| Exercise goal |
Reproduce only the lines from the one containing "Build this scene" through the one containing "COL = scene.collection", exactly as written and with both ends included.

++++ The input ++++

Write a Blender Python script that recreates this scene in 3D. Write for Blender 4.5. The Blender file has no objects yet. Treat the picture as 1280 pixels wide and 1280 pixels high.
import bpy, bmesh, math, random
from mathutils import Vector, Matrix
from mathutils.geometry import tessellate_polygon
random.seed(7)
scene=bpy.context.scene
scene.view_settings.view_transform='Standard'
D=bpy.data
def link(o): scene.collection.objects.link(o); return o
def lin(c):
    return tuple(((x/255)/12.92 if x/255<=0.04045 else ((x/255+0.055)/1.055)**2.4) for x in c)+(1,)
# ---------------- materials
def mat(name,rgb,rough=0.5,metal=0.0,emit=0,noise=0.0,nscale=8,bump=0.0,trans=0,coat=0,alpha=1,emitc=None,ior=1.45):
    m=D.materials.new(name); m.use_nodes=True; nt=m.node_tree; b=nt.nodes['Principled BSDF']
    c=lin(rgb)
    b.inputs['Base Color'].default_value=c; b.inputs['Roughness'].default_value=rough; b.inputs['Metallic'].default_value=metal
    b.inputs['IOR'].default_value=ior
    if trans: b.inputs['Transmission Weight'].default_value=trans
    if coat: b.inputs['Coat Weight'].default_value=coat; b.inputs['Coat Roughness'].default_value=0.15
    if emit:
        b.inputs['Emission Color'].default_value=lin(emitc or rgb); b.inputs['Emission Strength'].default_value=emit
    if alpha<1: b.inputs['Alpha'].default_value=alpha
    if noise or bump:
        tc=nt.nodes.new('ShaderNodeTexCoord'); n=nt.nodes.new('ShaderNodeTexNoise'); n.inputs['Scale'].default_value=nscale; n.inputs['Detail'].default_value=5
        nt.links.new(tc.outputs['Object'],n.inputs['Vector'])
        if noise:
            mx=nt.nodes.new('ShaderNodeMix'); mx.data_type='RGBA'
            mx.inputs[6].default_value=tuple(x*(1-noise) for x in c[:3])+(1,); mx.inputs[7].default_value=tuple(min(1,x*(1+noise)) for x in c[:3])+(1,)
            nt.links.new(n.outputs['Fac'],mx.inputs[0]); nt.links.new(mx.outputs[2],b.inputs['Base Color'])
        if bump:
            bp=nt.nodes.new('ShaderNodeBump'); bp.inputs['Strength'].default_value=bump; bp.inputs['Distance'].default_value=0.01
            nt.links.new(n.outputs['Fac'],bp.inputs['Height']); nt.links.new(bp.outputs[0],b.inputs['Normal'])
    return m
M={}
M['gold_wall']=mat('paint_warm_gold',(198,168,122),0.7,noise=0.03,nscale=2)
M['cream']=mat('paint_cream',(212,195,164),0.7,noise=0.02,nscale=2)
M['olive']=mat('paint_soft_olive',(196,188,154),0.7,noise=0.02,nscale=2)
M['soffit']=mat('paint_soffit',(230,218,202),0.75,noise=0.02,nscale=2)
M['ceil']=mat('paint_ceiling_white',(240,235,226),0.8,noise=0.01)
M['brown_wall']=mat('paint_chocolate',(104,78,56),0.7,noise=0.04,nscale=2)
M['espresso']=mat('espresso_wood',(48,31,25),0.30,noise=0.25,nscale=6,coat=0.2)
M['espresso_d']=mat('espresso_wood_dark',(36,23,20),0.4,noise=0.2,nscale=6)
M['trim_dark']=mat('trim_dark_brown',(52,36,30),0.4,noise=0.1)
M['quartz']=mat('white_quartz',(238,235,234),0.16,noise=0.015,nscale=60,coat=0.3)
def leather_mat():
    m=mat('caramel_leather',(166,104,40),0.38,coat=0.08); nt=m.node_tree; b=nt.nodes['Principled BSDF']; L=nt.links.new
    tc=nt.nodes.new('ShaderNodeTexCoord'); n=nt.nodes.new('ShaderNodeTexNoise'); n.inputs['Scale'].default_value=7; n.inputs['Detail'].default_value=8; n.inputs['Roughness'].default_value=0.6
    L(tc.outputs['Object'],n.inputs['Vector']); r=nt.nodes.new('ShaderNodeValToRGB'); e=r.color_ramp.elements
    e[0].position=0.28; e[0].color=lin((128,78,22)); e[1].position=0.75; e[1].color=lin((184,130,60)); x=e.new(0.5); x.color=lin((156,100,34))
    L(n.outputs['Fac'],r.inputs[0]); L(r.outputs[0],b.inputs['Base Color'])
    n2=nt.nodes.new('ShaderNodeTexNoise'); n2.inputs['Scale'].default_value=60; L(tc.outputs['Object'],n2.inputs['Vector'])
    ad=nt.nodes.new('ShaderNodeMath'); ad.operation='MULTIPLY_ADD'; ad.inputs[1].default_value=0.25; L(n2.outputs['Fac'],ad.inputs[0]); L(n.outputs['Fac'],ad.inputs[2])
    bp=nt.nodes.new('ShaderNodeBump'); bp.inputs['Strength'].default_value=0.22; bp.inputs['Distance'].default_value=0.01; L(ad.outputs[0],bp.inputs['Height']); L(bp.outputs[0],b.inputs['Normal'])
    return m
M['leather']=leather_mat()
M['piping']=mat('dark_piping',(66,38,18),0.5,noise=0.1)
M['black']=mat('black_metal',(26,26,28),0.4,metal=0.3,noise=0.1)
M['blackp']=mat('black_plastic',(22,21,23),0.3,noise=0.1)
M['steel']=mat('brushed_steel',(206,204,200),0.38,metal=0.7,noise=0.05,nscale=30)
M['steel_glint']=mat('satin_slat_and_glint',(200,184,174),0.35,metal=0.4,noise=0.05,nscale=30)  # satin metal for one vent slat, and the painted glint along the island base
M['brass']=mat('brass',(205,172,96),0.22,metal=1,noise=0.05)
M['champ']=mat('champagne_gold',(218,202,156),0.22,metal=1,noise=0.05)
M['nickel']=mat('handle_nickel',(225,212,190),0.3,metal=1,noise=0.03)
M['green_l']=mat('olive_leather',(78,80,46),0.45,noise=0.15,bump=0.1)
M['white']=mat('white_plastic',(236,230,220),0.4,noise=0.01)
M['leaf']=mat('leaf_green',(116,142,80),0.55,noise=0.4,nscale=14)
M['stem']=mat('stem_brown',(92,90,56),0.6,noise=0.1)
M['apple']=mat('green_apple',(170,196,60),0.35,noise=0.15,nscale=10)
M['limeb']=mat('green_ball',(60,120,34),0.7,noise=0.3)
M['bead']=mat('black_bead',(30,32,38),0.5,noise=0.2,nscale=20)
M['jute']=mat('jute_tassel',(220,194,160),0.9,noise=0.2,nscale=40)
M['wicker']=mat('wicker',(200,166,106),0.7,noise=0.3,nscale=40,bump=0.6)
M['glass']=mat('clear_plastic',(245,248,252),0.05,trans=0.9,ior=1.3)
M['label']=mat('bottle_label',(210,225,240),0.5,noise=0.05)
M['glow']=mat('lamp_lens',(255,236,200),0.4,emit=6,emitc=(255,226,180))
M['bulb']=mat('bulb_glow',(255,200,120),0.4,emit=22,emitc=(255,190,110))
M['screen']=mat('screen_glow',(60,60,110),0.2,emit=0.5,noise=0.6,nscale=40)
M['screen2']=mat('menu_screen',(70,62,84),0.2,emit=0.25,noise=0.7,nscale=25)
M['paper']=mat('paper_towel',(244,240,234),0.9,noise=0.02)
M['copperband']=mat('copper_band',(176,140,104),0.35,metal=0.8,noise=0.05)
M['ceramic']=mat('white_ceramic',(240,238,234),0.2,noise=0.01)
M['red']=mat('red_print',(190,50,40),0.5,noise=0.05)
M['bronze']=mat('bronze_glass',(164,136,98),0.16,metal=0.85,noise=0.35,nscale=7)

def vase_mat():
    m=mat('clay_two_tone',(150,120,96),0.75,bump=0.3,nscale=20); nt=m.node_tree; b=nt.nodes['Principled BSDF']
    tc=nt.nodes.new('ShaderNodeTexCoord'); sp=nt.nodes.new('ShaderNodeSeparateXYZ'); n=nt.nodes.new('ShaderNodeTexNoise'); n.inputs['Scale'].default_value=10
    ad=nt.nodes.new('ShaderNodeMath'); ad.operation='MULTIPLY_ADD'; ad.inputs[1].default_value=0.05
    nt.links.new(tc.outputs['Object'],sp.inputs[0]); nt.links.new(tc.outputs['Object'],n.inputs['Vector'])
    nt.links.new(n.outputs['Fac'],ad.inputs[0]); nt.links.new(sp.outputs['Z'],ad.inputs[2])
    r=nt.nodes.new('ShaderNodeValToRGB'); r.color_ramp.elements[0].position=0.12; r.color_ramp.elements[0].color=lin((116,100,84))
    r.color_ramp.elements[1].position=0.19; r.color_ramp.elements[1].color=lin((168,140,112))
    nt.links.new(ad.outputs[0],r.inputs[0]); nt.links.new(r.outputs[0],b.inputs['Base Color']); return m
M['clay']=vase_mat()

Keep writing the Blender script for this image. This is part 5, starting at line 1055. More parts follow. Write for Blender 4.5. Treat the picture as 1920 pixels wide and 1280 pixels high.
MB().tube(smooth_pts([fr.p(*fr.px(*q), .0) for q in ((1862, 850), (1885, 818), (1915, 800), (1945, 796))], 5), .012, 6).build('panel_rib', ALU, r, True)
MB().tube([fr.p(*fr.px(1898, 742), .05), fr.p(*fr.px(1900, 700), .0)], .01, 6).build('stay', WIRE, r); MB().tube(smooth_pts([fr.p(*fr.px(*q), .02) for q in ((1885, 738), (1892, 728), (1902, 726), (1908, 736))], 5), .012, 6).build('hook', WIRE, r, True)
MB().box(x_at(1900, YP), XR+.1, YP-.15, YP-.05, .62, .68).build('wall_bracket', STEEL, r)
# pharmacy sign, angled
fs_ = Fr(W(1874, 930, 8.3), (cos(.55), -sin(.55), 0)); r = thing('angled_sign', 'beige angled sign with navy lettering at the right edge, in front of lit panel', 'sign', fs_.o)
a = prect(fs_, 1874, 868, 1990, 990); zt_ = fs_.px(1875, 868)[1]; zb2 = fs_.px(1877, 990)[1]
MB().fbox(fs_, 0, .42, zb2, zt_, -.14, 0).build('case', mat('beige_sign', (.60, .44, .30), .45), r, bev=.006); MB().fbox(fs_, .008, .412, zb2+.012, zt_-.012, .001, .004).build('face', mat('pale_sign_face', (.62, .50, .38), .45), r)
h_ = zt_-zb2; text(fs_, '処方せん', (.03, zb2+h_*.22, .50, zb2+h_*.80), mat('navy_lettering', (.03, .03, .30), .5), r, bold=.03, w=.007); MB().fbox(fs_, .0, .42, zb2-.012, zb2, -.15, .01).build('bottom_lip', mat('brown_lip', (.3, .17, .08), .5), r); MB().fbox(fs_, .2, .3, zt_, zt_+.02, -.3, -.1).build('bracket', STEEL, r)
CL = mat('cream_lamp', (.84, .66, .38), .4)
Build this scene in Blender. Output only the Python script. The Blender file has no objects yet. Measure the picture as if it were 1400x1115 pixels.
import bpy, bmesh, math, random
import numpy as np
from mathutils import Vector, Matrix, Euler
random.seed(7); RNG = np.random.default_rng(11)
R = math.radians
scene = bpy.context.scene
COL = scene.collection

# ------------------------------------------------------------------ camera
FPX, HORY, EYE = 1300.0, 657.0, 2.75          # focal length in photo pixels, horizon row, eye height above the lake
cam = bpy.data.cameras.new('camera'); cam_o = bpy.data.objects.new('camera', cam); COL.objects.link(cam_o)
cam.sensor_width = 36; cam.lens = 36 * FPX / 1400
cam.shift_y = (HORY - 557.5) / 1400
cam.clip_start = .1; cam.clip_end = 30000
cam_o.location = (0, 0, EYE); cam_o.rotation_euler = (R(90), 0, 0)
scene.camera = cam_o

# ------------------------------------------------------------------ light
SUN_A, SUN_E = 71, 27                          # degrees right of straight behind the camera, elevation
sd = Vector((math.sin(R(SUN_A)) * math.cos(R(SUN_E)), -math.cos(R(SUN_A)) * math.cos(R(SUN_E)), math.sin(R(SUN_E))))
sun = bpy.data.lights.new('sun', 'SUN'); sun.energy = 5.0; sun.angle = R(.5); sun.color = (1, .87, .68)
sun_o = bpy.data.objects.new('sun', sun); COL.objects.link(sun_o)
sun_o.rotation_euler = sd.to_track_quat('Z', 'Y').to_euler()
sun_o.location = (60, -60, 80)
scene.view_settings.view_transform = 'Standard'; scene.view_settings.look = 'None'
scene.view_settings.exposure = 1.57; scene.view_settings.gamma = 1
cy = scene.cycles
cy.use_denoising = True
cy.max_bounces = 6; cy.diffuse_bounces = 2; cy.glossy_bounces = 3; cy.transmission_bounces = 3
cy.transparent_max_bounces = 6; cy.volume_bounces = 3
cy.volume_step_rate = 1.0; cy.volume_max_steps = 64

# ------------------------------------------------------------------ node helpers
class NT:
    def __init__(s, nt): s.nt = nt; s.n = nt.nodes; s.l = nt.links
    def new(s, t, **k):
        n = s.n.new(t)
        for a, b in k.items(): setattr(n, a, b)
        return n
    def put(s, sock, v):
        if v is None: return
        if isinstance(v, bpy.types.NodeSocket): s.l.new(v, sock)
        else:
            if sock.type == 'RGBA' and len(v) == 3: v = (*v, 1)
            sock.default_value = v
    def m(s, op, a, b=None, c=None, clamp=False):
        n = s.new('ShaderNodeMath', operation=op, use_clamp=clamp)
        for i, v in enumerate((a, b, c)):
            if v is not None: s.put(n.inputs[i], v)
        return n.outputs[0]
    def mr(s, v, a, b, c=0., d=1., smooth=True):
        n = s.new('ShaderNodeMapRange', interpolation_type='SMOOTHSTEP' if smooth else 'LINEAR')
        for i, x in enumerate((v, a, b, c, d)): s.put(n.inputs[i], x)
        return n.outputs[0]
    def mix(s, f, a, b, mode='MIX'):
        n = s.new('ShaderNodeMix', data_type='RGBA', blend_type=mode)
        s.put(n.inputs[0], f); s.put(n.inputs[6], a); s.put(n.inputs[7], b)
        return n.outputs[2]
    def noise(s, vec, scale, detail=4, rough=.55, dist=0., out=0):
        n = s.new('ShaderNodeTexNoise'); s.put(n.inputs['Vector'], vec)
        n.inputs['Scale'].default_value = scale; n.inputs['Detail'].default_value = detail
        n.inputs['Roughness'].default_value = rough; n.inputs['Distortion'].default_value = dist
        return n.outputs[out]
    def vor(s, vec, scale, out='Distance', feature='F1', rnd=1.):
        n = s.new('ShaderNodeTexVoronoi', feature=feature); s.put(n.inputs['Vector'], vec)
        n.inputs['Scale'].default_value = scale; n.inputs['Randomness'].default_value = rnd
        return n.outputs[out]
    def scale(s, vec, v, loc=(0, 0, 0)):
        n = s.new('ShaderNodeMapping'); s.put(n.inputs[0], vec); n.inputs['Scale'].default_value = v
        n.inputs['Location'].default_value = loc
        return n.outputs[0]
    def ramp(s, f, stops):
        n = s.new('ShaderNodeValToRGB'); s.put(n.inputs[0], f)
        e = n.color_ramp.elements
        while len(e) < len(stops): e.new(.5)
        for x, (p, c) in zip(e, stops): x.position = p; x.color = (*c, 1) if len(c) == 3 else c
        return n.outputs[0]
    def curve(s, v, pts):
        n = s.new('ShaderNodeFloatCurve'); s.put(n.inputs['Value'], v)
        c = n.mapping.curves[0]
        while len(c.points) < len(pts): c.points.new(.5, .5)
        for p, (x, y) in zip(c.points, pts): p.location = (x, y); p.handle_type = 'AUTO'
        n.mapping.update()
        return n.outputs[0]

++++

| Task response |
Build this scene in Blender. Output only the Python script. The Blender file has no objects yet. Measure the picture as if it were 1400x1115 pixels.
import bpy, bmesh, math, random
import numpy as np
from mathutils import Vector, Matrix, Euler
random.seed(7); RNG = np.random.default_rng(11)
R = math.radians
scene = bpy.context.scene
COL = scene.collection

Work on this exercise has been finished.